American Belly Dance and the Invention of the New Exotic: Orientalism, Feminism, and Popular Culture

Haynes-Clark, Jennifer Lynn 01 January 2010 (has links)
Belly dance classes have become increasingly popular in recent decades in the United States. Many of the predominantly white, middle-class American women who belly dance proclaim that it is a source of feminist identity and empowerment that brings deeper meaning to their lives. American practitioners of this art form commonly explain that it originated from ritual-based dances of ancient Middle Eastern cultures and regard their participation as a link in a continuous lineage of female dancers. In contrast to the stigmatization and marginalization of public dance performers in the Middle East today, the favorable meaning that American dancers attribute to belly dance may indicate an imagined history of this dance. Based on ethnographic fieldwork conducted on the West Coast of the United States and Morocco in 2008-2009, I explore American belly dance utilizing theoretical contributions from feminism, Foucauldian discourse analysis, and postmodernism.
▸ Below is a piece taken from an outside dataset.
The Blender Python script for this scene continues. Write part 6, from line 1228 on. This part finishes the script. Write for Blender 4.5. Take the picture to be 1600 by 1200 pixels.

I argue that an anthropological investigation of American belly dance reveals that its imagery and concepts draw from a larger discourse of Orientalism, connected to a colonial legacy that defines West against East, a process of othering that continues to inform global politics and perpetuates cultural imperialism. But the creative identity construction that American women explore through belly dance is a multi-layered and complex process. I disrupt the binary assumptions of Orientalist thinking, highlighting the heterogeneity and dynamic quality of this dance community and exploring emergent types of American belly dance. Rather than pretending to be the exotic Other, American belly dancers are inventing a new exotic Self. This cultural anthropological study contributes to a greater understanding of identity and society by demonstrating ways that American belly dancers act as agents, creatively and strategically utilizing discursive motifs to accomplish social and personal goals.